[3D scene scripts]
• • • •

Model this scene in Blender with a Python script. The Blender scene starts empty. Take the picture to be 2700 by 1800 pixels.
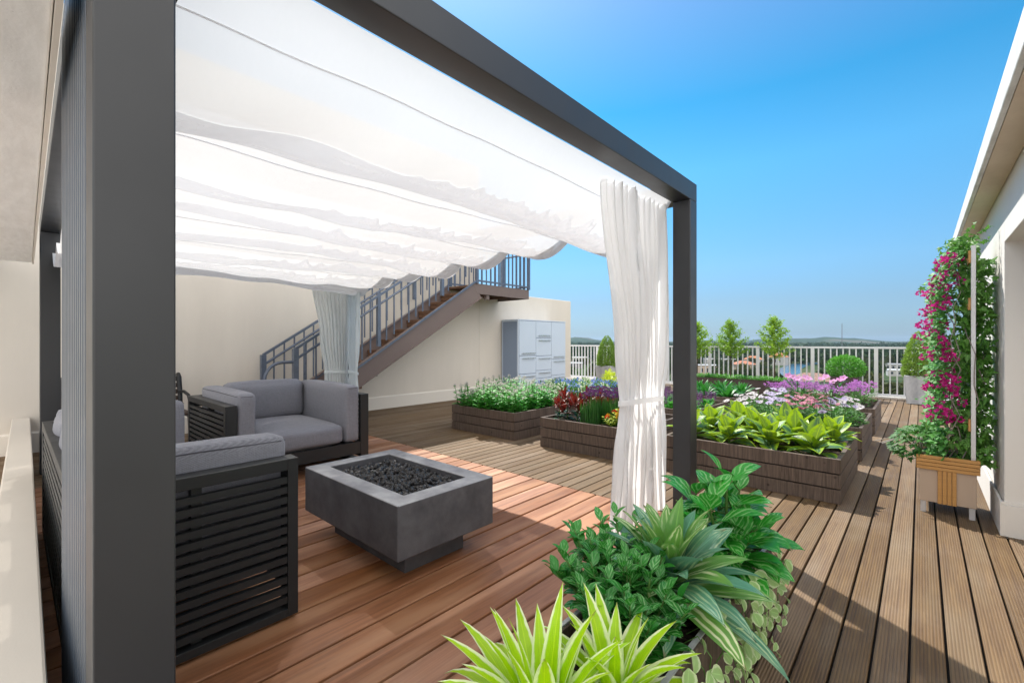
import bpy, bmesh, math, random
from mathutils import Vector, Matrix, noise as mnoise
R = math.radians
PI = math.pi
rnd = random.Random(7)
scene = bpy.context.scene
COL = scene.collection

# ------------------------------------------------------------------ mesh builder
class MB:
    def __init__(s):
        s.v = []; s.f = []; s.uv = []; s.mi = []
    def face(s, pts, uvs=None, m=0):
        b = len(s.v)
        s.v.extend(tuple(p) for p in pts)
        s.f.append(tuple(range(b, b + len(pts))))
        s.uv.append(uvs or [(0.5, 0.5)] * len(pts)); s.mi.append(m)
    def grid(s, rows, m=0, uvs=None, closed=False):
        """rows: list of equal-length lists of points, shared vertices"""
        b = len(s.v); n = len(rows[0]); k = len(rows)
        for r in rows: s.v.extend(tuple(p) for p in r)
        for j in range(k - 1):
            for i in range(n if closed else n - 1):
                i2 = (i + 1) % n
                s.f.append((b + j*n + i, b + j*n + i2, b + (j+1)*n + i2, b + (j+1)*n + i))
                if uvs: s.uv.append([uvs[j][i], uvs[j][i2], uvs[j+1][i2], uvs[j+1][i]])
                else:
                    d = max(1, n - (0 if closed else 1))
                    s.uv.append([(i/d, j/(k-1)), ((i+1)/d, j/(k-1)), ((i+1)/d, (j+1)/(k-1)), (i/d, (j+1)/(k-1))])
                s.mi.append(m)
    def box(s, x0, y0, z0, x1, y1, z1, m=0):
        if x0 > x1: x0, x1 = x1, x0
        if y0 > y1: y0, y1 = y1, y0
        if z0 > z1: z0, z1 = z1, z0
        b = len(s.v)
        s.v += [(x0,y0,z0),(x1,y0,z0),(x1,y1,z0),(x0,y1,z0),(x0,y0,z1),(x1,y0,z1),(x1,y1,z1),(x0,y1,z1)]
        for q in ((0,3,2,1),(4,5,6,7),(0,1,5,4),(1,2,6,5),(2,3,7,6),(3,0,4,7)):
            s.f.append(tuple(b+i for i in q)); s.uv.append([(0,0),(1,0),(1,1),(0,1)]); s.mi.append(m)
        return s
    def hexa(s, pts, m=0):
        """8 points, bottom 4 ccw then top 4"""
        b = len(s.v); s.v += [tuple(p) for p in pts]
        for q in ((0,3,2,1),(4,5,6,7),(0,1,5,4),(1,2,6,5),(2,3,7,6),(3,0,4,7)):
            s.f.append(tuple(b+i for i in q)); s.uv.append([(0,0),(1,0),(1,1),(0,1)]); s.mi.append(m)
        return s
    def bar(s, p0, p1, w, h, up=(0,0,1), m=0):
        """rectangular bar between two points, w across, h along up"""
        p0 = Vector(p0); p1 = Vector(p1); d = (p1-p0).normalized(); u = Vector(up)
        a = d.cross(u)
        if a.length < 1e-5: a = d.cross(Vector((1,0,0)))
        a.normalize(); u = a.cross(d).normalized()
        a *= w/2; u *= h/2
        return s.hexa([p0-a-u, p0+a-u, p1+a-u, p1-a-u, p0-a+u, p0+a+u, p1+a+u, p1-a+u], m)
    def tube(s, pts, r, n=8, m=0, cap=True):
        pts = [Vector(p) for p in pts]; k = len(pts)
        rr = r if isinstance(r, (list, tuple)) else [r]*k
        rows = []; prev = None
        for i, p in enumerate(pts):
            d = (pts[min(i+1,k-1)] - pts[max(i-1,0)]).normalized()
            a = prev - d*prev.dot(d) if prev is not None else d.cross(Vector((0,0,1)))
            if a.length < 1e-4: a = d.cross(Vector((1,0,0)))
            a.normalize(); prev = a; b = d.cross(a)
            rows.append([p + (a*math.cos(2*PI*t/n) + b*math.sin(2*PI*t/n))*rr[i] for t in range(n)])
        s.grid(rows, m, closed=True)
        if cap:
            s.face(rows[0][::-1], m=m); s.face(rows[-1], m=m)
        return s
    def lathe(s, prof, n=24, c=(0,0,0), m=0, cap=True):
        rows = [[(c[0]+r*math.cos(2*PI*t/n), c[1]+r*math.sin(2*PI*t/n), c[2]+z) for t in range(n)] for r, z in prof]
        s.grid(rows, m, closed=True)
        if cap:
            s.face(rows[0][::-1], m=m); s.face(rows[-1], m=m)
        return s
    def mesh(s, name, mats, smooth=False, bevel=0):
        me = bpy.data.meshes.new(name)
        me.from_pydata(s.v, [], s.f)
        uvl = me.uv_layers.new(name='UVMap')
        flat = [c for fu in s.uv for uv in fu for c in uv]
        uvl.data.foreach_set('uv', flat)
        if not isinstance(mats, (list, tuple)): mats = [mats]
        for m in mats: me.materials.append(m)
        me.polygons.foreach_set('material_index', s.mi)
        if smooth: me.polygons.foreach_set('use_smooth', [True]*len(s.f))
        me.update()
        return me
    def build(s, name, mats, parent=None, smooth=False, bevel=0, seg=2):
        o = bpy.data.objects.new(name, s.mesh(name, mats, smooth))
        COL.objects.link(o)
        if parent is not None: o.parent = parent
        if bevel:
            md = o.modifiers.new('bevel', 'BEVEL'); md.width = bevel; md.segments = seg
            md.limit_method = 'ANGLE'; md.angle_limit = R(40); md.harden_normals = False
        return o

def obj(name, me, parent=None):
    o = bpy.data.objects.new(name, me); COL.objects.link(o)
    if parent is not None: o.parent = parent
    return o
def tag(o, label, cat, group=None):
    o['label'] = label; o['category'] = cat
    if group: o['group'] = group
    return o
def thing(name, label, cat, loc=(0,0,0), rz=0, group=None, scale=None):
    o = bpy.data.objects.new(name, None); COL.objects.link(o)
    o.empty_display_size = .1
    o.location = loc; o.rotation_euler = (0,0,rz)
    if scale: o.scale = (scale,)*3 if not isinstance(scale, tuple) else scale
    return tag(o, label, cat, group)
def struct(o, kind='structure'):
    o['kind'] = kind; return o
def dup(root, loc, rz=0, scale=1, label=None, group=None):
    def cp(o, par):
        c = o.copy(); COL.objects.link(c); c.parent = par
        for ch in list(o.children): cp(ch, c)
        return c
    r = cp(root, None)
    r.location = loc; r.rotation_euler = (0,0,rz)
    r.scale = (scale,)*3 if not isinstance(scale, tuple) else scale
    if label: r['label'] = label
    if group: r['group'] = group
    return r

# ------------------------------------------------------------------ material helpers
class NT:
    def __init__(s, name):
        s.mat = bpy.data.materials.new(name); s.mat.use_nodes = True
        s.t = s.mat.node_tree; s.t.nodes.clear()
        s.out = s.t.nodes.new('ShaderNodeOutputMaterial')
    def n(s, typ, **kw):
        nd = s.t.nodes.new('ShaderNode' + typ)
        for k, v in kw.items(): setattr(nd, k, v)
        return nd
    def put(s, sock, v):
        if isinstance(v, bpy.types.NodeSocket): s.t.links.new(v, sock)
        elif isinstance(v, (tuple, list)):
            if sock.type == 'RGBA' and len(v) == 3: v = (*v, 1)
            sock.default_value = v
        elif v is not None: sock.default_value = v
    def math(s, op, a, b=None, c=None, clamp=False):
        nd = s.n('Math', operation=op, use_clamp=clamp)
        s.put(nd.inputs[0], a); s.put(nd.inputs[1], b); s.put(nd.inputs[2], c)
        return nd.outputs[0]
    def mix(s, f, a, b, blend='MIX'):
        nd = s.n('MixRGB', blend_type=blend)
        s.put(nd.inputs[0], f); s.put(nd.inputs[1], a); s.put(nd.inputs[2], b)
        return nd.outputs[0]
    def ramp(s, f, a, b):
        nd = s.n('MapRange', interpolation_type='SMOOTHSTEP')
        s.put(nd.inputs[0], f); nd.inputs[1].default_value = a; nd.inputs[2].default_value = b
        return nd.outputs[0]
    def coord(s, kind='Object'):
        return s.n('TexCoord').outputs[kind]
    def mapped(s, vec, scale=(1,1,1), loc=(0,0,0), rot=(0,0,0)):
        nd = s.n('Mapping'); s.put(nd.inputs[0], vec)
        nd.inputs[1].default_value = loc; nd.inputs[2].default_value = rot; nd.inputs[3].default_value = scale
        return nd.outputs[0]
    def noise(s, vec, scale=5, detail=4, rough=.55, dist=0):
        nd = s.n('TexNoise'); s.put(nd.inputs['Vector'], vec)
        nd.inputs['Scale'].default_value = scale; nd.inputs['Detail'].default_value = detail
        nd.inputs['Roughness'].default_value = rough; nd.inputs['Distortion'].default_value = dist
        return nd.outputs[0]
    def white(s, v, dim='1D'):
        nd = s.n('TexWhiteNoise', noise_dimensions=dim)
        s.put(nd.inputs['W' if dim == '1D' else 'Vector'], v)
        return nd.outputs['Value']
    def voro(s, vec, scale, out='Distance', feature='F1'):
        nd = s.n('TexVoronoi', feature=feature); s.put(nd.inputs['Vector'], vec); nd.inputs['Scale'].default_value = scale
        return nd.outputs[out]
    def sep(s, vec):
        nd = s.n('SeparateXYZ'); s.put(nd.inputs[0], vec); return nd.outputs
    def rand(s):
        return s.n('ObjectInfo').outputs['Random']
    def bump(s, h, strength=.3, dist=.01):
        nd = s.n('Bump'); s.put(nd.inputs['Height'], h)
        nd.inputs['Strength'].default_value = strength; nd.inputs['Distance'].default_value = dist
        return nd.outputs[0]
    def bsdf(s, color, rough=.6, metal=0., spec=.5, normal=None, sheen=0, coat=0):
        b = s.n('BsdfPrincipled')
        s.put(b.inputs['Base Color'], color); s.put(b.inputs['Roughness'], rough); s.put(b.inputs['Metallic'], metal)
        s.put(b.inputs['Specular IOR Level'], spec)
        if normal is not None: s.put(b.inputs['Normal'], normal)
        if sheen: b.inputs['Sheen Weight'].default_value = sheen
        if coat: b.inputs['Coat Weight'].default_value = coat
        return b.outputs[0]
    def add(s, a, b, f):
        nd = s.n('MixShader'); s.put(nd.inputs[0], f); s.put(nd.inputs[1], a); s.put(nd.inputs[2], b)
        return nd.outputs[0]
    def done(s, sh):
        s.t.links.new(sh, s.out.inputs[0]); return s.mat

def paint(name, col, rough=.5, metal=0, spec=.5, var=.08, nscale=6, bump=0, bscale=80, bdist=.002):
    t = NT(name); c = t.coord()
    nz = t.noise(c, nscale, 5, .6)
    dark = tuple(x*(1-var*1.6) for x in col); lite = tuple(min(1, x*(1+var)) for x in col)
    cc = t.mix(nz, dark, lite)
    nrm = t.bump(t.noise(c, bscale, 4, .6), bump, bdist) if bump else None
    rr = t.math('ADD', t.math('MULTIPLY', t.noise(c, nscale*3, 3), .16), rough - .08)
    return t.done(t.bsdf(cc, rr, metal, spec, nrm))

def leafmat(name, c1, c2, c3=None, style=None, trans=.3, rough=.42, spec=.5, freq=9., amt=1., nscale=9):
    """leaf surface: colour varies leaf to leaf and plant to plant; c3 is the leaf's own marking"""
    t = NT(name); c = t.coord(); uv = t.sep(t.coord('UV'))
    f = t.math('ADD', t.math('MULTIPLY', t.noise(c, nscale, 3), 1.3), t.math('MULTIPLY_ADD', t.rand(), .4, -.35), clamp=True)
    col = t.mix(f, c1, c2)
    e = t.math('MULTIPLY', t.math('ABSOLUTE', t.math('SUBTRACT', uv[0], .5)), 2.)
    if style == 'edge':
        k = t.ramp(t.math('ADD', e, t.math('MULTIPLY', t.noise(c, 30, 3), .35)), .76, .95)
        k = t.math('MULTIPLY', k, amt); col = t.mix(k, col, c3)
    elif style == 'centre':
        k = t.ramp(t.math('ADD', e, t.math('MULTIPLY', t.noise(c, 35, 4), .9)), 1.12, .70)
        k = t.math('MULTIPLY', k, amt); col = t.mix(k, col, c3)
    elif style == 'veins':
        ph = t.math('MULTIPLY', t.math('SUBTRACT', t.math('MULTIPLY', e, .55), uv[1]), freq*2*PI)
        ph = t.math('ADD', ph, t.math('MULTIPLY', t.noise(c, 26, 3), 8.))
        k = t.ramp(t.math('SINE', ph), .15, .85)
        k = t.math('MULTIPLY', k, t.math('MULTIPLY', t.ramp(t.noise(c, 13, 2), .32, .6), amt)); col = t.mix(k, col, c3)
    elif style == 'stripes':
        ph = t.math('MULTIPLY_ADD', uv[0], freq*2*PI, t.math('MULTIPLY', t.noise(c, 7, 2), 9.))
        k = t.ramp(t.math('SINE', ph), .1, .8)
        k = t.math('MULTIPLY', k, t.math('MULTIPLY', t.ramp(t.noise(c, 6, 2), .36, .58), amt)); col = t.mix(k, col, c3)
    tipk = t.math('MULTIPLY', t.ramp(t.math('ADD', uv[1], t.math('MULTIPLY', t.noise(c, 18, 3), .22)), 1.03, 1.12), .7)
    col = t.mix(tipk, col, (.16,.11,.04))
    # fine midrib
    rib = t.ramp(e, .10, .0)
    col = t.mix(t.math('MULTIPLY', rib, .35), col, tuple(min(1, x*1.7+.02) for x in c2))
    bm = t.bump(t.math('ADD', t.math('MULTIPLY', t.math('SINE', t.math('MULTIPLY', t.math('SUBTRACT', t.math('MULTIPLY', e, .5), uv[1]), 70.)), .5), t.noise(c, 60, 3)), .25, .003)
    b = t.bsdf(col, rough, 0, spec, bm)
    tr = t.n('BsdfTranslucent'); t.put(tr.inputs[0], t.mix(.5, col, tuple(min(1, x*1.5) for x in c2)))
    return t.done(t.add(b, tr.outputs[0], trans))

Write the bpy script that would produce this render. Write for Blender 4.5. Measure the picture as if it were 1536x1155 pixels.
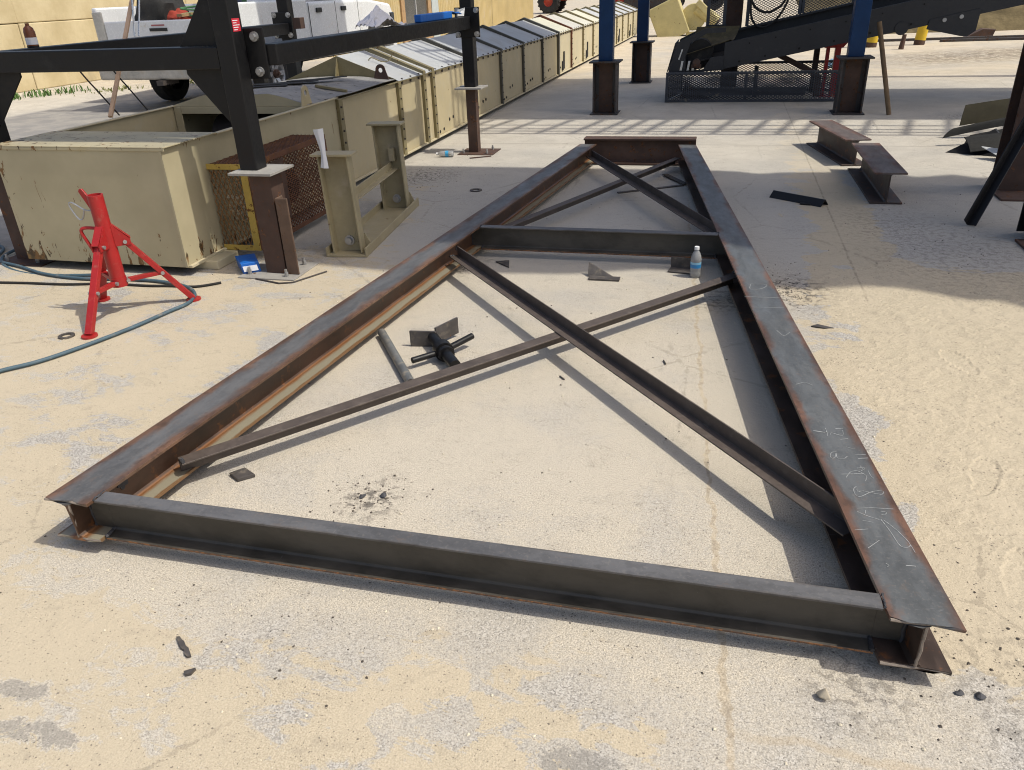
import bpy, bmesh, math, random
from mathutils import Vector, Matrix, noise as mnoise
R = math.radians
random.seed(7)
for o in list(bpy.data.objects): bpy.data.objects.remove(o)
sc = bpy.context.scene
COL = sc.collection

# ------------------------------------------------------------------ camera, sky, sun, exposure
cam_d = bpy.data.cameras.new('camera'); cam = bpy.data.objects.new('camera', cam_d); COL.objects.link(cam)
cam_d.sensor_fit = 'HORIZONTAL'; cam_d.sensor_width = 36.0; cam_d.lens = 36.0 * 1160 / 1536
cam_d.clip_start = 0.05; cam_d.clip_end = 2000
P, RO, AX = R(27.15), R(-2.36), R(15.2)
_f = Vector((0, math.cos(P), -math.sin(P))); _x = Vector((1, 0, 0)); _u = _x.cross(_f)
_xr = math.cos(RO) * _x + math.sin(RO) * _u; _ur = -math.sin(RO) * _x + math.cos(RO) * _u
_M = Matrix(((_xr.x, _ur.x, -_f.x), (_xr.y, _ur.y, -_f.y), (_xr.z, _ur.z, -_f.z)))
cam.matrix_world = Matrix.Translation((0, 0, 1.6)) @ (Matrix.Rotation(AX, 3, 'Z') @ _M).to_4x4()
sc.camera = cam

SUN_TRAVEL = Vector((-0.635, 0.05, -1.0)).normalized()
sun_el = math.asin(-SUN_TRAVEL.z)
w = bpy.data.worlds.new('World'); sc.world = w; w.use_nodes = True
wn = w.node_tree; bg = wn.nodes['Background']
sky = wn.nodes.new('ShaderNodeTexSky'); sky.sky_type = 'NISHITA'; sky.sun_disc = False
sky.sun_elevation = sun_el; sky.sun_rotation = math.atan2(-SUN_TRAVEL.x, -SUN_TRAVEL.y)
sky.air_density = 1.0; sky.dust_density = 4.5; sky.ozone_density = 1.0
wn.links.new(sky.outputs[0], bg.inputs[0]); bg.inputs[1].default_value = 0.145
sl = bpy.data.lights.new('sun', 'SUN'); sl.energy = 3.2; sl.angle = R(0.53); sl.color = (1.0, 0.955, 0.845)
so = bpy.data.objects.new('sun', sl); COL.objects.link(so)
so.rotation_euler = SUN_TRAVEL.to_track_quat('-Z', 'Y').to_euler(); so.location = (8, -2, 14)
sc.view_settings.view_transform = 'Standard'; sc.view_settings.look = 'None'
sc.view_settings.exposure = 0.06; sc.view_settings.gamma = 1.0; sc.view_settings.use_curve_mapping = False
sc.render.engine = 'CYCLES'; sc.cycles.pixel_filter_type = 'BLACKMAN_HARRIS'; sc.cycles.filter_width = 1.05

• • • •

- _Goal of the exercise_: Copy the records above exactly, from the first line through the line containing "COL = scene.collection", and leave out the pictures.

- _Result below_:
Model this scene in Blender with a Python script. The Blender scene starts empty. Take the picture to be 2700 by 1800 pixels.
import bpy, bmesh, math, random
from mathutils import Vector, Matrix, noise as mnoise
R = math.radians
PI = math.pi
rnd = random.Random(7)
scene = bpy.context.scene
COL = scene.collection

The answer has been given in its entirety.